В финале хочу вас попросить поставить точку или запятую вот в каком предложении. Приходит к вам ваш студент и приносит свою работу, очень талантливую с художественной точки зрения. Мы с вами говорили про «что» и «как»: вот «как» — вам нравится, но «что» вам не близко — не знаю, нравится ли вам «Демон» врубелевский, но, допустим, это что-то, что вам не очень, допустим, нравится по высказываниям, по идее. А студент очень рассчитывает, что эта картина займет место в одном из залов Академии. Вот «выставлять нельзя уклониться» — вы где поставите точку?

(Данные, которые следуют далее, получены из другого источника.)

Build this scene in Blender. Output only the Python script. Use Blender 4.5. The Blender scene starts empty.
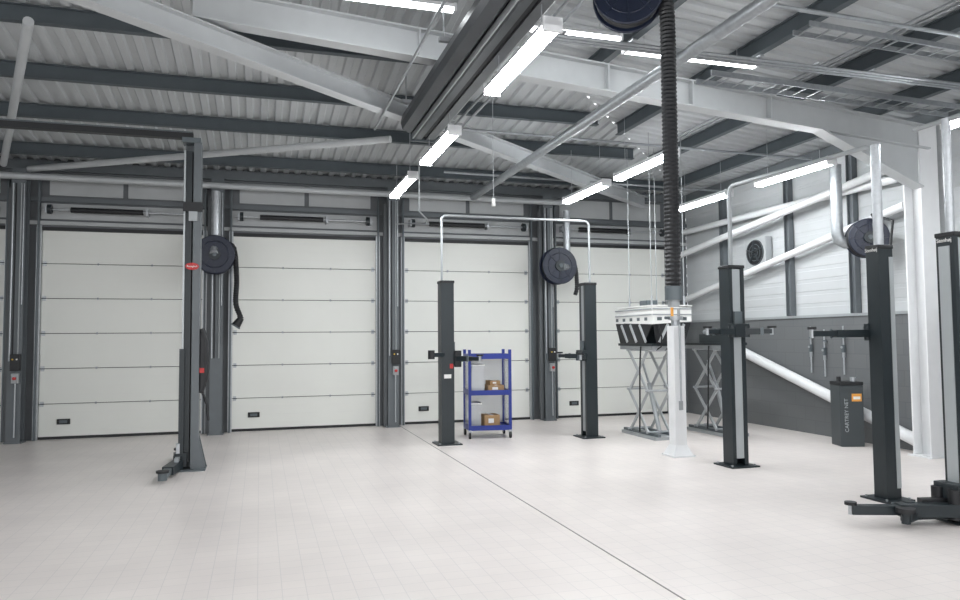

Я все-таки поставлю после «выставлять». Потому что, во-первых, оно имеет право быть всё, это творчество. Что касается Врубеля — конечно, в этом есть какая-то черная воронка, которая утаскивает, именно… даже само слово «демон», оно само по себе уже слово сказанное. Но в этом есть врубелевская какая-то страсть души, ее нельзя списать... Убрать «Демона» в запасник было бы очень несправедливо и поставить на нем клеймо, что он какой-то антидуховный и тем более… он не был сатанинским. Врубель — великий искатель, тонкий, какой-то отдельно стоящий русский художник из той эпохи, который выработал язык свой, он не похож ни на кого. Врубель — уникальный человек. «Демон» может нравиться, может не нравиться, может… он действительно такой, но все равно надо видеть… убирать нельзя.

Спасибо большое. Это был созерцатель Иван Ильич Глазунов.